_Short task_
Leave out the pictures, and retype only the lines from the beginning of the material through the line that contains "ST(.27, 1.68, 1.807, 1.845, 'fire_block', yy=(Yb-.04, Yb-.001));", including both.

_Recorded information_
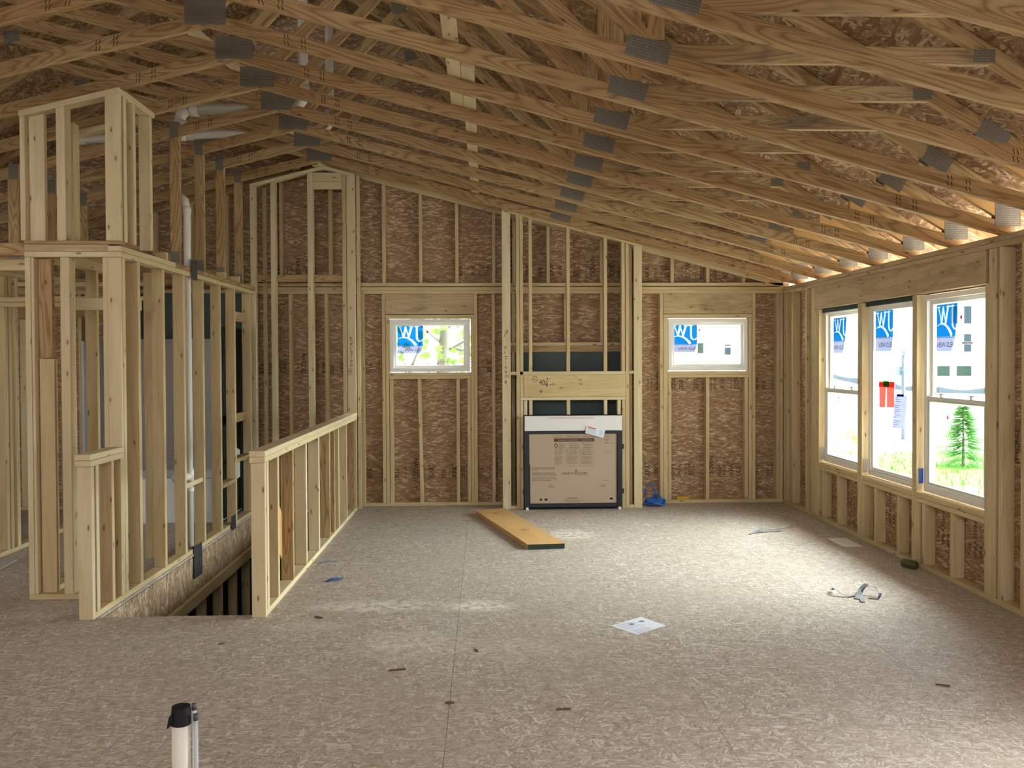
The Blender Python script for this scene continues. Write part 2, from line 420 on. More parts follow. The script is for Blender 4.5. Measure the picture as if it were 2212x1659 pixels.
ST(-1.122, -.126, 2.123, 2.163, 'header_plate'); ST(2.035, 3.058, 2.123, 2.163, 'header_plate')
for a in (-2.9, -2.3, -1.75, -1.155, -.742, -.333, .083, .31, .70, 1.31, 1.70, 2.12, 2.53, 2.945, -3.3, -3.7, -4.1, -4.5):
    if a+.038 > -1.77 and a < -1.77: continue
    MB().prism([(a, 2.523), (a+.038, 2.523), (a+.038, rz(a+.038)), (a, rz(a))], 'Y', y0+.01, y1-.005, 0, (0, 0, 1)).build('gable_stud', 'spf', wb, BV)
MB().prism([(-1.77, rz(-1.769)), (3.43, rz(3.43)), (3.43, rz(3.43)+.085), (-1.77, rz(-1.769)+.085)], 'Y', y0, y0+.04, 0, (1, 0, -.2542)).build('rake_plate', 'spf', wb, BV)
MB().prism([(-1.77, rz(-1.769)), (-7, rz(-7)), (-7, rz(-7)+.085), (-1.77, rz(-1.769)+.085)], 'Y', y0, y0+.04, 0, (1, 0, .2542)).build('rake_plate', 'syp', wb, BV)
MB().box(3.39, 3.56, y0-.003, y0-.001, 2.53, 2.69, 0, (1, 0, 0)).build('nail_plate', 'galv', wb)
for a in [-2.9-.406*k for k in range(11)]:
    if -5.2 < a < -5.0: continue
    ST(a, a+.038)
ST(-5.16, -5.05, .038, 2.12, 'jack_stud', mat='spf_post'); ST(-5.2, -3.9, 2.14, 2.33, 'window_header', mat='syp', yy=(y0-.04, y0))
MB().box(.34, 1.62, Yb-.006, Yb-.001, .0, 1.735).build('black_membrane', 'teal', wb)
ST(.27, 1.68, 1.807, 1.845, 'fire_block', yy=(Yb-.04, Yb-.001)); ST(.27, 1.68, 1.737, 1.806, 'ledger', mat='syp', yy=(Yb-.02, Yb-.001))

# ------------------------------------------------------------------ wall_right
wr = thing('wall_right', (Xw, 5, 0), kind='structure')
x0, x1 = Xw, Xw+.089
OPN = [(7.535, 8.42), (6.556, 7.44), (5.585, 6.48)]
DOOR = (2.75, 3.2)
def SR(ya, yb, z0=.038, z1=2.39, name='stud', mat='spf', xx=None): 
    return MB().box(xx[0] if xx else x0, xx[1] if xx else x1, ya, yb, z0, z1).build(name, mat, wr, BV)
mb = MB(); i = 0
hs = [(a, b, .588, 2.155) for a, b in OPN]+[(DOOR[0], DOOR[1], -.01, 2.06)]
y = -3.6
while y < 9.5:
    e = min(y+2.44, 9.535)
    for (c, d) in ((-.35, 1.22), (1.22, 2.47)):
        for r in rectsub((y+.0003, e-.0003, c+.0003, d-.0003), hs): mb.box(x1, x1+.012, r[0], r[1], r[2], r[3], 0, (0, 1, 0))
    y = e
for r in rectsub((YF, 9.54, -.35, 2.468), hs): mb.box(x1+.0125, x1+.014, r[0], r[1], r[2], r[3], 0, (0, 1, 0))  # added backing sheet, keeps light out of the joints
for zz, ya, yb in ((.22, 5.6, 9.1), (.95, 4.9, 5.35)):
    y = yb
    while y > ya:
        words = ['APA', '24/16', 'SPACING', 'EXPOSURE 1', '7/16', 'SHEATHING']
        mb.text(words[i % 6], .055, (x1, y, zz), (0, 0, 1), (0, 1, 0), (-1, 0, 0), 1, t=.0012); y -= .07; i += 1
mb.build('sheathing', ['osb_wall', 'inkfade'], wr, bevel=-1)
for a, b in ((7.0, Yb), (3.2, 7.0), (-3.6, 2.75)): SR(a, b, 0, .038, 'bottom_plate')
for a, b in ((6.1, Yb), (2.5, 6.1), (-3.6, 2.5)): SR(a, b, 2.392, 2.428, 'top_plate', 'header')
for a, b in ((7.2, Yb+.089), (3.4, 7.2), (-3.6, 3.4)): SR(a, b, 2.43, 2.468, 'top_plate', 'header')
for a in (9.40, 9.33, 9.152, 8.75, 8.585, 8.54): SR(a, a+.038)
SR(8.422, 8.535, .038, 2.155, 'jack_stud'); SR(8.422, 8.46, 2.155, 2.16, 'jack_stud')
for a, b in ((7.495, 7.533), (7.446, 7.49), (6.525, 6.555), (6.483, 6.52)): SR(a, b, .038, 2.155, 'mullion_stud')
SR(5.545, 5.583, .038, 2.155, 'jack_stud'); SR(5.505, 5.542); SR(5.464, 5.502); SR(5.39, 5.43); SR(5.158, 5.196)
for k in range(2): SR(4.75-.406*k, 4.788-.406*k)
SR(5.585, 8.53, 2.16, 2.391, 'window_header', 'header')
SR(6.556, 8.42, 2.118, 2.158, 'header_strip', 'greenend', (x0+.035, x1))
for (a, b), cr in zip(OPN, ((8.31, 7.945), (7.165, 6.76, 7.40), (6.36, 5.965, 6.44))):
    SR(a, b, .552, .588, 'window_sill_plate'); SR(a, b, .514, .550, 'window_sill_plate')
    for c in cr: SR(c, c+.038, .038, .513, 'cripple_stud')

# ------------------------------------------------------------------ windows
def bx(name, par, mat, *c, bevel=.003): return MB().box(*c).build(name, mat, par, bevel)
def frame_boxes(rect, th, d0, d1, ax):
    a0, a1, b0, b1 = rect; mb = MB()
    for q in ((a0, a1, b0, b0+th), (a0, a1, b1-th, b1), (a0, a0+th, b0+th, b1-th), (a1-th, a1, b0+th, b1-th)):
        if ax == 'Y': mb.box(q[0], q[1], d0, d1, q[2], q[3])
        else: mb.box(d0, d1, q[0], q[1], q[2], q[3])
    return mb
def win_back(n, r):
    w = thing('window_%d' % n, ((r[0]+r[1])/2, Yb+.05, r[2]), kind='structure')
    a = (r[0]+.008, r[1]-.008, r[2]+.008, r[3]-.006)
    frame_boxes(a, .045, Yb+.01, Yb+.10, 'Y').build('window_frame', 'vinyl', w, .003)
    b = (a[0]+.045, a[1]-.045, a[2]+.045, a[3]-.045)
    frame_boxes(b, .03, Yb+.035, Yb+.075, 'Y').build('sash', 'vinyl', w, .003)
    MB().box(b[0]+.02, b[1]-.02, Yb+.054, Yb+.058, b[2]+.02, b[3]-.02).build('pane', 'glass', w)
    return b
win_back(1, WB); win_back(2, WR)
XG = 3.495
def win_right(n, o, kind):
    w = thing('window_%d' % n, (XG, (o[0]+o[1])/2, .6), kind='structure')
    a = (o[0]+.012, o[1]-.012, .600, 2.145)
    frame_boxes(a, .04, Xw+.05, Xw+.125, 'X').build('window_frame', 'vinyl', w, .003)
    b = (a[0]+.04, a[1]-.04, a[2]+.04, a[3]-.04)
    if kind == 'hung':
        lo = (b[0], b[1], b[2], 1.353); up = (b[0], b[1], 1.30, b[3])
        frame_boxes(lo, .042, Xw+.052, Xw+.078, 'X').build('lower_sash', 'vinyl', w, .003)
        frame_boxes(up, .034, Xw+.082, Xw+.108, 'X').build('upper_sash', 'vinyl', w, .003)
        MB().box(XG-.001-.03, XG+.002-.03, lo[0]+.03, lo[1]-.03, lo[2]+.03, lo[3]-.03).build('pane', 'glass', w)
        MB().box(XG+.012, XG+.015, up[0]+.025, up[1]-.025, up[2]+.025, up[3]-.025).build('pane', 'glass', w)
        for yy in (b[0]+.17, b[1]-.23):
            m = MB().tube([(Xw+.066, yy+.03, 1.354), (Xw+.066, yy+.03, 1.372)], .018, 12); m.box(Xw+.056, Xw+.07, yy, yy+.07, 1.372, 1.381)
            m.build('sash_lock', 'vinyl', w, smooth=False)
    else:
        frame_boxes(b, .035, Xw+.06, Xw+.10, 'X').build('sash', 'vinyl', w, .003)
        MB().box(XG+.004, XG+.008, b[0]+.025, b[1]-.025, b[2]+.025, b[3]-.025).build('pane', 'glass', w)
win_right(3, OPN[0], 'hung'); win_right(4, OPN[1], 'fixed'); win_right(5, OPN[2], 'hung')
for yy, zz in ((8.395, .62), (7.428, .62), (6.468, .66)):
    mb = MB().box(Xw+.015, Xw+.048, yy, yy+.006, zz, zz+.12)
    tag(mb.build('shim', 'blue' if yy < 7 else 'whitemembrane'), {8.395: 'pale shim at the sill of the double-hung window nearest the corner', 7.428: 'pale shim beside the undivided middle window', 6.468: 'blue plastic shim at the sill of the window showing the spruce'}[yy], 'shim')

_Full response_
The Blender Python script for this scene continues. Write part 2, from line 420 on. More parts follow. The script is for Blender 4.5. Measure the picture as if it were 2212x1659 pixels.
ST(-1.122, -.126, 2.123, 2.163, 'header_plate'); ST(2.035, 3.058, 2.123, 2.163, 'header_plate')
for a in (-2.9, -2.3, -1.75, -1.155, -.742, -.333, .083, .31, .70, 1.31, 1.70, 2.12, 2.53, 2.945, -3.3, -3.7, -4.1, -4.5):
    if a+.038 > -1.77 and a < -1.77: continue
    MB().prism([(a, 2.523), (a+.038, 2.523), (a+.038, rz(a+.038)), (a, rz(a))], 'Y', y0+.01, y1-.005, 0, (0, 0, 1)).build('gable_stud', 'spf', wb, BV)
MB().prism([(-1.77, rz(-1.769)), (3.43, rz(3.43)), (3.43, rz(3.43)+.085), (-1.77, rz(-1.769)+.085)], 'Y', y0, y0+.04, 0, (1, 0, -.2542)).build('rake_plate', 'spf', wb, BV)
MB().prism([(-1.77, rz(-1.769)), (-7, rz(-7)), (-7, rz(-7)+.085), (-1.77, rz(-1.769)+.085)], 'Y', y0, y0+.04, 0, (1, 0, .2542)).build('rake_plate', 'syp', wb, BV)
MB().box(3.39, 3.56, y0-.003, y0-.001, 2.53, 2.69, 0, (1, 0, 0)).build('nail_plate', 'galv', wb)
for a in [-2.9-.406*k for k in range(11)]:
    if -5.2 < a < -5.0: continue
    ST(a, a+.038)
ST(-5.16, -5.05, .038, 2.12, 'jack_stud', mat='spf_post'); ST(-5.2, -3.9, 2.14, 2.33, 'window_header', mat='syp', yy=(y0-.04, y0))
MB().box(.34, 1.62, Yb-.006, Yb-.001, .0, 1.735).build('black_membrane', 'teal', wb)
ST(.27, 1.68, 1.807, 1.845, 'fire_block', yy=(Yb-.04, Yb-.001)); ST(.27, 1.68, 1.737, 1.806, 'ledger', mat='syp', yy=(Yb-.02, Yb-.001))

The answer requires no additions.